▸ Recorded information:
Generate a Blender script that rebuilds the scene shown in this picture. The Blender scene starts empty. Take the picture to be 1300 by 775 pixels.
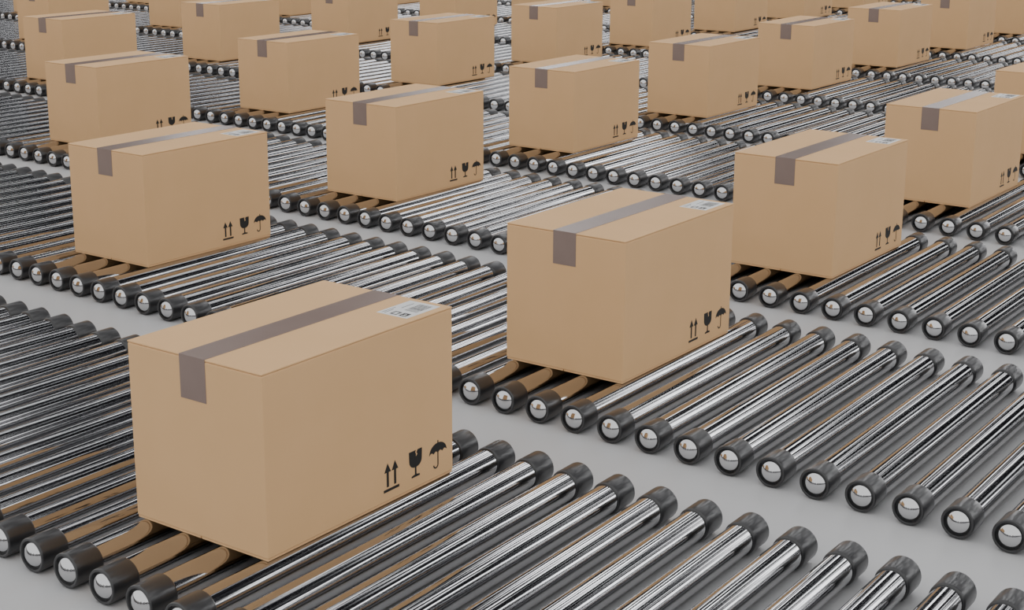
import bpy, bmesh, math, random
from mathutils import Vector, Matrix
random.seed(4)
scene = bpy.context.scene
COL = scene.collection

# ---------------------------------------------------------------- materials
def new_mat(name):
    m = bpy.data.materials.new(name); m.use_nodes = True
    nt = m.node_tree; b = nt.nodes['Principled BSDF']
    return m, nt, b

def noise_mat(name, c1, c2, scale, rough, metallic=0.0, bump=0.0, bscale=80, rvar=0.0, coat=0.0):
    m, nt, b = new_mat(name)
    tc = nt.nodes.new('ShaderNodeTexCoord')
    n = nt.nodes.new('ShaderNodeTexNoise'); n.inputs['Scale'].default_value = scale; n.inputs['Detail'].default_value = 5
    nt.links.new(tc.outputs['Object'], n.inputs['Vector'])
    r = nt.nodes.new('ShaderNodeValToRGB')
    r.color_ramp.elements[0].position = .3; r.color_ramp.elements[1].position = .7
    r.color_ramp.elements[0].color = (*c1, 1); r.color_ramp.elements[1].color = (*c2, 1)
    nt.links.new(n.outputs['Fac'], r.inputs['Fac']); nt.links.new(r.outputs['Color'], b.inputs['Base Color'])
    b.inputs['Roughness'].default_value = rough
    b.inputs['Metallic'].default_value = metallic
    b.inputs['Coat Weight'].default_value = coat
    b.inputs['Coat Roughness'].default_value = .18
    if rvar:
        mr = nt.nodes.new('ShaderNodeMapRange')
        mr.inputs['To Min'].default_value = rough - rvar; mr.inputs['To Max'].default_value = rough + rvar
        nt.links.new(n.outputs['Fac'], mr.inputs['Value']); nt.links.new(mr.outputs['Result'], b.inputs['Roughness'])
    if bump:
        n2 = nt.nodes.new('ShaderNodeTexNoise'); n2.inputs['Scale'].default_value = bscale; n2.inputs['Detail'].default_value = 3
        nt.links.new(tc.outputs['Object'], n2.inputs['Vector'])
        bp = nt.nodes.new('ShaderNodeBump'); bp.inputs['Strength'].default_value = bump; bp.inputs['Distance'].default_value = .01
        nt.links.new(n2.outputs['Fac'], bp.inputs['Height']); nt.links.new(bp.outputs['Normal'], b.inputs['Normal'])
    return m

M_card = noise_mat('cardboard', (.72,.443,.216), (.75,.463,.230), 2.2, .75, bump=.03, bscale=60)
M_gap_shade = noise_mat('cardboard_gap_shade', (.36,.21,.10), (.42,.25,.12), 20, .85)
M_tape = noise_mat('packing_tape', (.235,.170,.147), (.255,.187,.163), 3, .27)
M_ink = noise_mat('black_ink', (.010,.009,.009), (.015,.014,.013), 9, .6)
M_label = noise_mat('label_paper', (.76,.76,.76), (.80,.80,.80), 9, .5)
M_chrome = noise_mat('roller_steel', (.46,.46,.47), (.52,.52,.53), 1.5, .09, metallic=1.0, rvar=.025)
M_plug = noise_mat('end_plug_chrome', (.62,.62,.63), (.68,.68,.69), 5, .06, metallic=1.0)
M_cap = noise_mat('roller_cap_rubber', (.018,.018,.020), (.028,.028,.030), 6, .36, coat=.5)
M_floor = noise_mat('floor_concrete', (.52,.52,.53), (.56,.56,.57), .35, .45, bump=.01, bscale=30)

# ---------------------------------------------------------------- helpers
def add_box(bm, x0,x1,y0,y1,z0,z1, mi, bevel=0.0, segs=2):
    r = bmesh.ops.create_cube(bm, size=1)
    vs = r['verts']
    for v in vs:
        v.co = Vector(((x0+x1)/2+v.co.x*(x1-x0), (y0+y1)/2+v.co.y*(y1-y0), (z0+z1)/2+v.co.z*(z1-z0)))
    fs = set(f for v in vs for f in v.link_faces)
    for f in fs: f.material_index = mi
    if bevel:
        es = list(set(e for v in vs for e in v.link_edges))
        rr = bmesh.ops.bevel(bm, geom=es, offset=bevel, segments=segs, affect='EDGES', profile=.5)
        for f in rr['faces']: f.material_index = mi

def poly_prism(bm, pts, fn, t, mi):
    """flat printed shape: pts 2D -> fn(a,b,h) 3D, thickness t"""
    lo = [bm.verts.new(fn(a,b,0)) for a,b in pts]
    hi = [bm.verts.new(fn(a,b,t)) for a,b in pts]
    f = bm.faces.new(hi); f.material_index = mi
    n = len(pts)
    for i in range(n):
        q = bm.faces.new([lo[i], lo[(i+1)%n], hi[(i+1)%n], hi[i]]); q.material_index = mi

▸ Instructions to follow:
Leave out any pictures, please, and quote only the lines from the top of the data through the line that contains "COL = scene.collection".

▸ Response to this task:
Generate a Blender script that rebuilds the scene shown in this picture. The Blender scene starts empty. Take the picture to be 1300 by 775 pixels.
import bpy, bmesh, math, random
from mathutils import Vector, Matrix
random.seed(4)
scene = bpy.context.scene
COL = scene.collection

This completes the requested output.